Courts will Allow Clarification of an Ambiguous CCP 998 Offer to Compromise in Consideration of the Offer’s Validity

Courts will Allow Clarification of an Ambiguous CCP 998 Offer to Compromise in Consideration of the Offer’s Validity

In past rulings, courts have held parties to a strict standard when setting forth the terms and conditions of a California Code of Civil Procedure Section 998 Offer to Compromise (“998 Offer”).  However, in a recent Court of Appeal decision, Prince v. Invensure Insurance Brokers (2018, WL 2276603), the Fourth District Court allowed the party to clarify the terms of an otherwise ambiguous 998 Offer.  The Court reasoned such clarification encourages reasonable settlement offers to be accepted and hence, if the 998 offer is denied after the clarification occurs, then the offering party is entitled to post-offer costs.


In Prince, the jury returned a verdict in favor of plaintiff Prince for $647,706.48. Plaintiffs filed a memorandum of costs, which included expert costs. Defendant Invensure, moved to tax these costs. Plaintiff’s claim for expert expenses rested on two 998 Offers served on defendant Invensure.  The first, dated January 24, 2014, was in the amount of $400,000. The second, dated March 11, 2014, was in the amount of $500,000, but specifically stated it was to resolve the First Amended Complaint only.  Neither offer made any mention of cross-defendant ERM.  Both 998 Offers used standard Judicial Council forms, and both 998 Offers were denied by Invensure.

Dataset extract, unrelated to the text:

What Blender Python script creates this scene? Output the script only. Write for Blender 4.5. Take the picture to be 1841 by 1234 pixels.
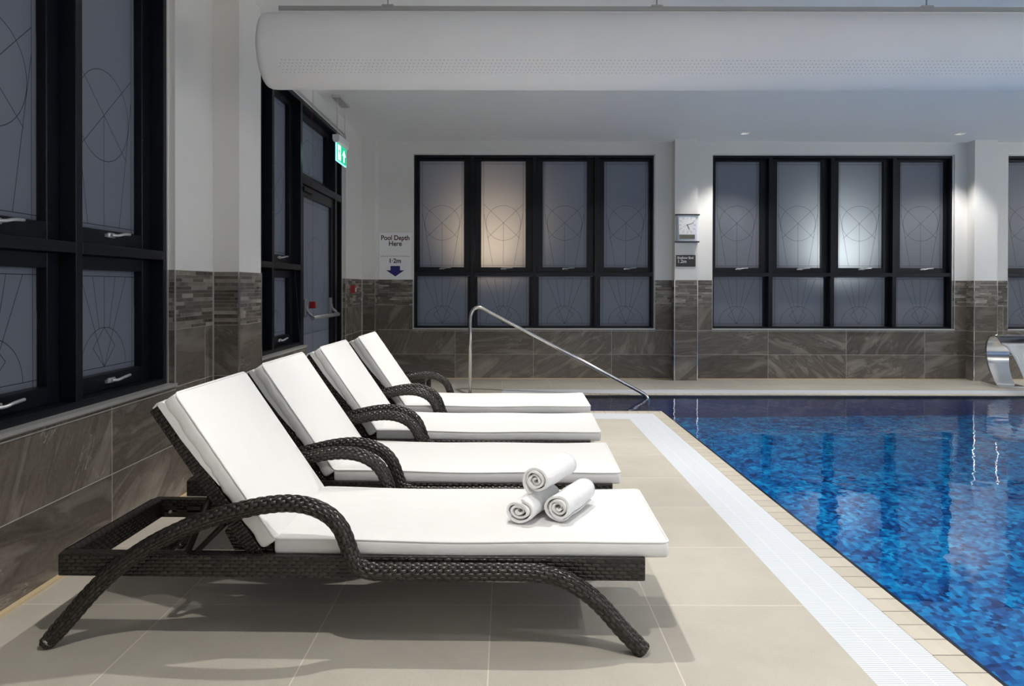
import bpy, bmesh, math, random
from mathutils import Vector, Matrix, Euler
random.seed(7)
for o in list(bpy.data.objects): bpy.data.objects.remove(o)
S = bpy.context.scene
C = S.collection
PI = math.pi

# ------------------------------------------------------------------ camera
F_PX = 1271.0
cd = bpy.data.cameras.new('camera'); cam = bpy.data.objects.new('camera', cd); C.objects.link(cam)
cd.sensor_width = 36.0; cd.lens = 36.0*F_PX/1841
PITCH, ROLL = math.radians(0.35), math.radians(0.11)
cam.matrix_world = (Matrix.Translation((0,0,1.21)) @ Matrix.Rotation(PI/2-PITCH, 4, 'X') @ Matrix.Rotation(ROLL, 4, 'Z'))
cd.shift_x = 9.5/1841
cd.shift_y = -(617-516-F_PX*math.tan(PITCH))/1841
cd.clip_start = 0.05
S.camera = cam
S.view_settings.view_transform = 'Standard'; S.view_settings.look = 'None'
S.view_settings.gamma = 1; S.view_settings.use_curve_mapping = False
S.view_settings.exposure = 0.50

# ------------------------------------------------------------------ world: blue hour outside
W = bpy.data.worlds.new('dusk'); S.world = W; W.use_nodes = True
W.node_tree.nodes['Background'].inputs[0].default_value = (0.41, 0.47, 0.62, 1)
W.node_tree.nodes['Background'].inputs[1].default_value = 0.48

def lamp(kind, name, loc, power, rot=(0,0,0), color=(1,1,1), parent=None, **kw):
    d = bpy.data.lights.new(name, kind); d.energy = power; d.color = color
    for k, v in kw.items(): setattr(d, k, v)
    o = bpy.data.objects.new(name, d); C.objects.link(o); o.location = loc; o.rotation_euler = rot
    if parent: o.parent = parent
    return o

# ceiling downlights: (x, y, power, cone half angle, colour)
WARM = (1.0, 0.955, 0.89); COOL = (0.97, 0.98, 1.0)
LAMPS = [(0.05, -0.85, 60, 48, WARM), (0.05, 1.17, 60, 46, WARM), (0.05, 3.12, 60, 46, WARM), (0.05, 5.07, 75, 46, WARM), (0.05, 6.72, 85, 46, WARM),
         (3.0, 0.6, 90, 60, COOL), (3.0, 2.6, 60, 48, COOL), (3.0, 5.9, 110, 48, COOL),  # both pool rows are added, unseen, to raise the room's brightness
         (6.2, 0.6, 90, 60, COOL), (6.2, 2.6, 60, 48, COOL), (6.2, 5.9, 110, 48, COOL),
         (2.95, 8.78, 20, 42, COOL), (5.62, 8.78, 20, 42, COOL), (8.6, 8.78, 20, 42, COOL),
         (3.0, -1.6, 90, 62, WARM), (6.2, -1.6, 90, 62, WARM)]  # two more unseen ones added behind the camera for bounce light
# unseen area lights added under water along three walls to brighten the basin
lamp('AREA', 'underwater_fill', (1.56, 3.2, -0.45), 44, (0, -PI/2, 0), (0.85, 0.95, 1.0), shape='RECTANGLE', size=0.25, size_y=8.6)
lamp('AREA', 'underwater_fill', (5.4, -1.7, -0.55), 50, (-PI/2, 0, 0), (0.85, 0.95, 1.0), shape='RECTANGLE', size=7, size_y=0.3)
lamp('AREA', 'underwater_fill', (9.2, 3.2, -0.5), 50, (0, PI/2, 0), (0.85, 0.95, 1.0), shape='RECTANGLE', size=0.3, size_y=8)
# added unseen ceiling and duct fill: behind the camera and by the right wall
lamp('AREA', 'ceiling_fill', (4.0, -2.55, 2.45), 70, (PI-0.55, 0, 0), (1.0, 0.985, 0.96), shape='RECTANGLE', size=11, size_y=0.25)
lamp('AREA', 'ceiling_fill', (10.9, 4.0, 2.45), 190, (PI, 0.75, 0), (1.0, 0.99, 0.965), shape='RECTANGLE', size=0.25, size_y=9)
# street lamps outside, behind the frosted panes
lamp('SPOT', 'outdoor_lamp', (-0.22, 10.25, 1.70), 100, (-PI/2*1.20, 0, 0), (1.0, 0.72, 0.45), shadow_soft_size=0.1, spot_size=2.0, spot_blend=1)
lamp('SPOT', 'outdoor_lamp', (4.42, 10.15, 1.62), 105, (-PI/2*1.20, 0, 0), (0.96, 1.0, 0.93), shadow_soft_size=0.1, spot_size=2.0, spot_blend=1)

# ------------------------------------------------------------------ node helpers
class NT:
    def __init__(s, name):
        s.m = bpy.data.materials.new(name); s.m.use_nodes = True; s.t = s.m.node_tree
        s.b = s.t.nodes['Principled BSDF']; s.out = s.t.nodes['Material Output']
    def n(s, kind, **kw):
        nd = s.t.nodes.new(kind)
        for k, v in kw.items():
            if k.startswith('i_'): s.set(nd, k[2:], v)
            else: setattr(nd, k, v)
        return nd
    def set(s, nd, key, v):
        sock = nd.inputs[int(key)] if key.isdigit() else nd.inputs[key]
        if hasattr(v, 'node'): s.t.links.new(v, sock)
        else: sock.default_value = v
    def math(s, op, a, b=None, c=None):
        nd = s.t.nodes.new('ShaderNodeMath'); nd.operation = op
        for i, v in enumerate((a, b, c)):
            if v is None: continue
            s.set(nd, str(i), v)
        return nd.outputs[0]
    def ramp(s, fac, stops, interp='LINEAR'):
        nd = s.t.nodes.new('ShaderNodeValToRGB'); nd.color_ramp.interpolation = interp
        el = nd.color_ramp.elements
        while len(el) < len(stops): el.new(0.5)
        for e, (p, c) in zip(el, stops):
            e.position = p; e.color = c if len(c) == 4 else (*c, 1)
        s.set(nd, '0', fac); return nd.outputs[0]
    def mix(s, fac, a, b, blend='MIX'):
        nd = s.t.nodes.new('ShaderNodeMix'); nd.data_type = 'RGBA'; nd.blend_type = blend
        s.set(nd, '0', fac)
        for i, v in ((6, a), (7, b)):
            if not hasattr(v, 'node') and len(v) == 3: v = (*v, 1)
            s.set(nd, str(i), v)
        return nd.outputs[2]
    def bump(s, h, dist, strength=1.0):
        nd = s.n('ShaderNodeBump', i_Strength=strength, i_Distance=dist, i_Height=h)
        s.set(s.b, 'Normal', nd.outputs[0]); return nd
    def P(s, **kw):
        for k, v in kw.items():
            k = k.replace('_', ' ')
            if k == 'Base Color' and not hasattr(v, 'node') and len(v) == 3: v = (*v, 1)
            s.set(s.b, k, v)
        return s.m
    def uv(s):
        sp = s.n('ShaderNodeSeparateXYZ', **{'i_0': s.n('ShaderNodeTexCoord').outputs['UV']}); return sp.outputs[0], sp.outputs[1]
    def obj(s): return s.n('ShaderNodeTexCoord').outputs['Object']
    def xyz(s, v):
        sp = s.n('ShaderNodeSeparateXYZ', **{'i_0': v}); return sp.outputs
    def comb(s, x, y, z=0.0):
        return s.n('ShaderNodeCombineXYZ', i_0=x, i_1=y, i_2=z).outputs[0]
    def noise(s, vec, scale, detail=3, rough=0.5, dist=0.0):
        return s.n('ShaderNodeTexNoise', i_Vector=vec, i_Scale=scale, i_Detail=detail, i_Roughness=rough, i_Distortion=dist).outputs[0]
    def white(s, vec):
        return s.n('ShaderNodeTexWhiteNoise', noise_dimensions='3D', i_Vector=vec)

def plain(name, col, rough=0.5, metal=0.0, var=0.06, scale=30, bump=0.0, **kw):
    t = NT(name); ob = t.obj(); nz = t.noise(ob, scale)
    a = tuple(max(0, c*(1-var)) for c in col); b = tuple(min(1, c*(1+var)) for c in col)
    t.P(Base_Color=t.mix(nz, a, b), Roughness=rough, Metallic=metal, **kw)
    if bump: t.bump(nz, bump)
    return t.m

def grout_mask(t, u, v, pu, pv, w):
    """1 in the joint, 0 on the tile"""
    def d(x, p):
        f = t.math('FRACT', t.math('DIVIDE', x, p))
        return t.math('MULTIPLY', t.math('MINIMUM', f, t.math('SUBTRACT', 1.0, f)), p)
    return t.math('LESS_THAN', t.math('MINIMUM', d(u, pu), d(v, pv)), w/2)

def marble_color(t, u, v, ti, tj):
    r = t.white(t.comb(ti, tj, 0.0)); rc = t.xyz(r.outputs['Color'])
    ang = t.math('MULTIPLY', t.math('SUBTRACT', rc[0], 0.35), 2.2)
    ca, sa = t.math('COSINE', ang), t.math('SINE', ang)
    x = t.math('ADD', t.math('MULTIPLY', u, ca), t.math('MULTIPLY', v, sa))
    y = t.math('SUBTRACT', t.math('MULTIPLY', v, ca), t.math('MULTIPLY', u, sa))
    off = t.math('MULTIPLY', rc[1], 30)
    vec = t.comb(t.math('ADD', x, off), t.math('MULTIPLY', y, 4.5), off)
    base = t.noise(vec, 1.7, 6, 0.55, 0.7)
    fine = t.noise(t.comb(u, v, off), 60, 3, 0.6)
    c = t.ramp(base, [(0.30, (0.072, 0.061, 0.051)), (0.43, (0.142, 0.123, 0.104)), (0.50, (0.102, 0.087, 0.073)), (0.57, (0.190, 0.167, 0.143)), (0.72, (0.28, 0.25, 0.22))])
    c = t.mix(0.18, c, t.ramp(fine, [(0.3, (0.10, 0.085, 0.072)), (0.7, (0.25, 0.225, 0.195))]))
    # thin pale veins, only in places
    vn = t.noise(vec, 2.3, 7, 0.6, 1.1)
    vein = t.math('LESS_THAN', t.math('ABSOLUTE', t.math('SUBTRACT', vn, 0.5)), 0.0075)
    where = t.math('GREATER_THAN', t.noise(t.comb(u, v, t.math('ADD', off, 9.0)), 2.2, 2), 0.59)
    c = t.mix(t.math('MULTIPLY', t.math('MULTIPLY', vein, where), 0.5), c, (0.42, 0.39, 0.36))
    return t.mix(1.0, c, t.mix(rc[2], (0.78, 0.78, 0.78), (1.15, 1.15, 1.15)), 'MULTIPLY')

def mat_wall_tile():
    t = NT('marble_wall_tile'); u, v = t.uv()
    ti = t.math('FLOOR', t.math('DIVIDE', u, 1.03)); tj = t.math('FLOOR', t.math('DIVIDE', v, 0.322))
    c = marble_color(t, u, v, ti, tj); g = grout_mask(t, u, v, 1.03, 0.322, 0.0045)
    t.P(Base_Color=t.mix(g, c, (0.42, 0.40, 0.36)), Roughness=t.math('ADD', 0.16, t.math('MULTIPLY', g, 0.5)))
    t.bump(t.math('SUBTRACT', 1.0, g), 0.0008); return t.m

def mat_mosaic():
    t = NT('marble_strip_mosaic'); u, v = t.uv()
    v0 = t.math('SUBTRACT', v, 0.966)
    # strips of two alternating heights
    f = t.math('DIVIDE', v0, 0.0672); k = t.math('FLOOR', f); fr = t.math('FRACT', f)
    sub = t.math('ADD', t.math('GREATER_THAN', fr, 0.30), t.math('GREATER_THAN', fr, 0.62))
    row = t.math('ADD', t.math('MULTIPLY', k, 3.0), sub)
    rr = t.xyz(t.white(t.comb(row, 3.7, 0.0)).outputs['Color'])
    L = t.math('ADD', 0.13, t.math('MULTIPLY', rr[0], 0.14))
    uu = t.math('DIVIDE', t.math('ADD', u, t.math('MULTIPLY', rr[1], 5.0)), L)
    ti = t.math('FLOOR', uu); fu = t.math('MULTIPLY', t.math('FRACT', uu), L)
    e = t.math('MINIMUM', t.math('ABSOLUTE', t.math('SUBTRACT', fr, 0.30)), t.math('ABSOLUTE', t.math('SUBTRACT', fr, 0.62)))
    e = t.math('MULTIPLY', t.math('MINIMUM', e, t.math('MINIMUM', fr, t.math('SUBTRACT', 1.0, fr))), 0.0672)
    g = t.math('LESS_THAN', t.math('MINIMUM', e, fu), 0.0013)
    c = marble_color(t, u, v, ti, row)
    b = t.white(t.comb(ti, row, 5.0)).outputs['Value']
    c = t.mix(1.0, c, t.ramp(b, [(0.0, (0.55, 0.53, 0.52)), (0.6, (1.0, 1.0, 1.0)), (1.0, (1.9, 1.9, 1.9))]), 'MULTIPLY')
    t.P(Base_Color=t.mix(g, c, (0.30, 0.28, 0.26)), Roughness=t.math('ADD', 0.2, t.math('MULTIPLY', b, 0.15)))
    t.bump(t.math('ADD', b, t.math('MULTIPLY', g, -1.0)), 0.0015); return t.m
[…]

The trial court granted the motion to tax costs, in part, but limited plaintiff’s claim for expert fees to a single expert related to plaintiff’s damages alleged in the First Amended Complaint.  The trial court ruled plaintiff’s first 998 Offer was fatally ambiguous and unenforceable, but the plaintiff’s second 998 Offer was valid.


The Court of Appeal found the January 998 Offer valid. In reaching its ruling, the Court of Appeal focused on the parties’ actual intent, stating, “where two sophisticated parties are represented by counsel, allowing an offer to compromise to be clarified in writing after the offer was made serves the purpose of Section 998.  Such clarification encourages reasonable settlement offers to be accepted.  Permitting a rule of overly strict construction of the language of the offer, despite the parties’ actual knowledge of the other’s intent, would frustrate this purpose rather than serve it.

After the January 998 Offer was made, a series of email correspondence ensued between the parties’ counsel.  Defendant Invensure’s counsel stated if the 998 Offer was intended to dispose of the entire action (including the Cross-Complaint), it was rejected.  But if the 998 Offer referred only to the Complaint, then Invensure would like an additional week to consider the offer.

In response, plaintiff’s counsel confirmed the offer was indeed intended “to dispose of the entire action.” Such clarification removed any uncertainty that the Cross-Complaint was also intended to be included.  Thus, the offeree’s intent was clear and defendant Invensure knew exactly what the 998 Offer intended – to dispose of the entire action (including the Cross-Complaint).  Accordingly, defendant Invensure’s rejection of the January 998 Offer, precluded it from escaping the statutory mandate to pay plaintiff’s post-offer costs.


The Court found these emails to clarified the ambiguities within the initial 998 Offer and ruled the clarification made the initial 998 Offer valid. The Court of Appeal remanded that issue to the trial court for further consideration regarding the expert witness fees due to plaintiff.